His last film was the last straw

Day-Lewis' final film, the 2017 release Phantom Thread, affected him so much he later said he had no intention of watching it—in fact, it solidified his desire to walk away from acting altogether.

"I need to believe in the value of what I'm doing. The work can seem vital. Irresistible, even. And if an audience believes it, that should be good enough for me. But, lately, it isn't," Day-Lewis told W Magazine. "I did want to draw a line. I didn't want to get sucked back into another project. All my life, I've mouthed off about how I should stop acting, and I don't know why it was different this time, but the impulse to quit took root in me, and that became a compulsion. It was something I had to do."

As for why this movie in particular evoked that sense of urgency to end things, he said he and writer-director Paul Thomas Anderson "laughed a lot before we made the movie. And then we stopped laughing because we were both overwhelmed by a sense of sadness. That took us by surprise: We didn't realize what we had given birth to. It was hard to live with. And still is." 

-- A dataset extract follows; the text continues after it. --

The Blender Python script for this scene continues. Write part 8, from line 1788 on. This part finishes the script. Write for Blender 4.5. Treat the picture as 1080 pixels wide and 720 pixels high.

Day-Lewis added that he felt a similar sense of grief over his decision to retire, telling the magazine, "How strange would it be if this was just a gleeful step into a brand-new life. I've been interested in acting since I was 12 years old, and back then, everything other than the theater—that box of light—was cast in shadow. When I began, it was a question of salvation. Now, I want to explore the world in a different way."